> _Given data_:

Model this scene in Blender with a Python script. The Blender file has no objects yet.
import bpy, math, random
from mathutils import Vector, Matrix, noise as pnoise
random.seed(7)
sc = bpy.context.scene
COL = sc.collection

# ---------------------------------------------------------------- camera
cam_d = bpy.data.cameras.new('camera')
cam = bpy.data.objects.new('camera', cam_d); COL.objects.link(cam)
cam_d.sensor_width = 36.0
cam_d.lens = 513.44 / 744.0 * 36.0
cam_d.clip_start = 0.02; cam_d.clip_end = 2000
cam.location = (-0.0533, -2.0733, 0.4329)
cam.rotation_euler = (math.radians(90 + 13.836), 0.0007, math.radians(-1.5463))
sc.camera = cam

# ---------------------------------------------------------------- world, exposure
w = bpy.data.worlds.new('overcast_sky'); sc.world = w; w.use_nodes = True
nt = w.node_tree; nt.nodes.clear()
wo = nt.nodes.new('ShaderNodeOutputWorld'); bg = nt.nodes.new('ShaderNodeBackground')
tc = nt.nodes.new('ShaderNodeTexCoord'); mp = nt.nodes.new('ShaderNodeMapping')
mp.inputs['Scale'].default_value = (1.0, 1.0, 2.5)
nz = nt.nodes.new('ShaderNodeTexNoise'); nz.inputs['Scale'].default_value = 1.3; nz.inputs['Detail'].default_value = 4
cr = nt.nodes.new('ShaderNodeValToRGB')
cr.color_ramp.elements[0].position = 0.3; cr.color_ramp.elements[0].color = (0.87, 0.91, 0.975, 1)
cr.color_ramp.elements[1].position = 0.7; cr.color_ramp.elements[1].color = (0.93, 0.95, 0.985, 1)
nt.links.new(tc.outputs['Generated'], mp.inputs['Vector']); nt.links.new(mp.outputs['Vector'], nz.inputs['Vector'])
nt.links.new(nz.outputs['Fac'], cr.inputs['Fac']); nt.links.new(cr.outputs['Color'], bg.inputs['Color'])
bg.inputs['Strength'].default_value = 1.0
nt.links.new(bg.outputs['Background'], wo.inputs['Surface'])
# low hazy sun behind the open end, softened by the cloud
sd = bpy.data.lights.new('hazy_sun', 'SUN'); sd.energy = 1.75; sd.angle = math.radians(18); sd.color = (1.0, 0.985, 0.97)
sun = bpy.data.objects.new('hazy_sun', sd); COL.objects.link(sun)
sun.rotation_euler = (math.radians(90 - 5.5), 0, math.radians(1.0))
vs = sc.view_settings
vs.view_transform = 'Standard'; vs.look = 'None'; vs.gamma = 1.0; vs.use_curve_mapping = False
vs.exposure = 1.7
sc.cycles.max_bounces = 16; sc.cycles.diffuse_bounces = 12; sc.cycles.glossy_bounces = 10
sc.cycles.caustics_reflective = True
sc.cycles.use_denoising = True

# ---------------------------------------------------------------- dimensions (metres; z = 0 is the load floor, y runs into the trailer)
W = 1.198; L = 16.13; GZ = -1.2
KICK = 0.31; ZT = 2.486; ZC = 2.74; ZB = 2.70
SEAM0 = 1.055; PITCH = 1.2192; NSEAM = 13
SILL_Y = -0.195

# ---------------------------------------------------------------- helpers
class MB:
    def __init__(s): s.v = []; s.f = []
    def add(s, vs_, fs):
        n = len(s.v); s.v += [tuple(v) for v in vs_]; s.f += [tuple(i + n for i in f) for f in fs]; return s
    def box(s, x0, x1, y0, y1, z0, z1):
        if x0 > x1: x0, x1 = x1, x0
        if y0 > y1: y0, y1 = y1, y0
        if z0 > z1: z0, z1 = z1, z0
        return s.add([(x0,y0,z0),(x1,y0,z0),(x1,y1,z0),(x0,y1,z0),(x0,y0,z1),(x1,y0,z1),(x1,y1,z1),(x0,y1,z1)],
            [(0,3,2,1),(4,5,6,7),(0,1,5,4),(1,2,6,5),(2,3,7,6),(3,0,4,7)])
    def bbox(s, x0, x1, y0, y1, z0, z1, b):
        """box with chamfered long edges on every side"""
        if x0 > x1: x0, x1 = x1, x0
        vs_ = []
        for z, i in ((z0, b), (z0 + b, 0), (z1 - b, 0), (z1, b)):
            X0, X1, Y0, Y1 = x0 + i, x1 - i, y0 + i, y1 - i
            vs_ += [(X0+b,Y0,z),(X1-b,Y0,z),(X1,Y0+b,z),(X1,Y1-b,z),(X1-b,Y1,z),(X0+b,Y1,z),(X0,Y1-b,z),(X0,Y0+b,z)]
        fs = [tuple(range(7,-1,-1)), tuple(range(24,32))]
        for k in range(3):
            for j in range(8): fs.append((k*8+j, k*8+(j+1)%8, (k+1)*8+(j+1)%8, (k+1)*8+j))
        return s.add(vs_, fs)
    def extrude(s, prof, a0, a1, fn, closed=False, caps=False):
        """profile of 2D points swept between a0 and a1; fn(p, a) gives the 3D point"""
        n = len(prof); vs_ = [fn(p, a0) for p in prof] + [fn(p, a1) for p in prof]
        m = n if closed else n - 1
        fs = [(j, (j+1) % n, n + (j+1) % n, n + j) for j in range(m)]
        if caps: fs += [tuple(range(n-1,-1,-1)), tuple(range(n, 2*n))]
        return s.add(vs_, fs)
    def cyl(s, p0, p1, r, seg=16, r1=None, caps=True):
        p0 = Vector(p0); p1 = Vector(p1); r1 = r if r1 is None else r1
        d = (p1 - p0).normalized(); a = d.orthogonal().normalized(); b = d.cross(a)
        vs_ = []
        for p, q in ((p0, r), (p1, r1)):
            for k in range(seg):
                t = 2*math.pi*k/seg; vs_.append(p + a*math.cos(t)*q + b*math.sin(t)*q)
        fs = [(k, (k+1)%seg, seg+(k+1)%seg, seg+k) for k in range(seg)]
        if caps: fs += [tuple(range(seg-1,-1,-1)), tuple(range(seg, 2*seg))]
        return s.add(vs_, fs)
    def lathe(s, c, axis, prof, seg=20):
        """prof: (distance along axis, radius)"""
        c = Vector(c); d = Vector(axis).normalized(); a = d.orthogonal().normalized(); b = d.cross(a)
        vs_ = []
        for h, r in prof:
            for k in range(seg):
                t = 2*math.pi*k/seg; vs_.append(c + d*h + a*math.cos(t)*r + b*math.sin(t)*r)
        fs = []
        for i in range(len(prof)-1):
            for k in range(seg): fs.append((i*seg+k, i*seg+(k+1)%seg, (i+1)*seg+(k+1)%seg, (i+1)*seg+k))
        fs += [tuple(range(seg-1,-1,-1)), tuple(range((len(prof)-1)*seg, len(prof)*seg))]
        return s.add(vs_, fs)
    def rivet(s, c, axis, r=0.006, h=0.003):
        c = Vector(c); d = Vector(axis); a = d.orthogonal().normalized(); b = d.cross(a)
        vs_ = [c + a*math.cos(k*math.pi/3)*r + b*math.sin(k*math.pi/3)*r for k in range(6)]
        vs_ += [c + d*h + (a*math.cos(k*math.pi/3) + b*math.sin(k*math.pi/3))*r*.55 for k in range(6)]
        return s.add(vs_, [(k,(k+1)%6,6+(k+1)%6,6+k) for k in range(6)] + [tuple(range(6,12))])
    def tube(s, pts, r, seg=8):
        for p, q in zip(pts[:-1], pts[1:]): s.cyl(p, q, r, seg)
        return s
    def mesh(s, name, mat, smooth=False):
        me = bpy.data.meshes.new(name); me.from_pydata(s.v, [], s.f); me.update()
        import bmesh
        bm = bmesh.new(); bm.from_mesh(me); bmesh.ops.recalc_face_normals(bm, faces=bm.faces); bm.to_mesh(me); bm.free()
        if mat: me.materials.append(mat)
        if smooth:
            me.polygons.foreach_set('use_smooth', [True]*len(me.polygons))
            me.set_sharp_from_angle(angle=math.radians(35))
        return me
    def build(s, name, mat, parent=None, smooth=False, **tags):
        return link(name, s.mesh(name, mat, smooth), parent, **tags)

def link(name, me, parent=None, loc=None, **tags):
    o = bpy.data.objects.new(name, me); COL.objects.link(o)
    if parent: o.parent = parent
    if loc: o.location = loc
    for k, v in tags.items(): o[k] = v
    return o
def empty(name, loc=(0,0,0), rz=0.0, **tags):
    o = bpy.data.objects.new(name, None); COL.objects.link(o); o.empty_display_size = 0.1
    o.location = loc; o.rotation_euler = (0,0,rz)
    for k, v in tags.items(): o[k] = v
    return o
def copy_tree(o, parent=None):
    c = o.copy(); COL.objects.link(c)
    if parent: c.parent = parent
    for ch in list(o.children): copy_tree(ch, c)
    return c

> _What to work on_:
Reprint the data above from the opening line to the line holding "sc.camera = cam", inclusive, and nothing else.

> _Task solution_:
Model this scene in Blender with a Python script. The Blender file has no objects yet.
import bpy, math, random
from mathutils import Vector, Matrix, noise as pnoise
random.seed(7)
sc = bpy.context.scene
COL = sc.collection

# ---------------------------------------------------------------- camera
cam_d = bpy.data.cameras.new('camera')
cam = bpy.data.objects.new('camera', cam_d); COL.objects.link(cam)
cam_d.sensor_width = 36.0
cam_d.lens = 513.44 / 744.0 * 36.0
cam_d.clip_start = 0.02; cam_d.clip_end = 2000
cam.location = (-0.0533, -2.0733, 0.4329)
cam.rotation_euler = (math.radians(90 + 13.836), 0.0007, math.radians(-1.5463))
sc.camera = cam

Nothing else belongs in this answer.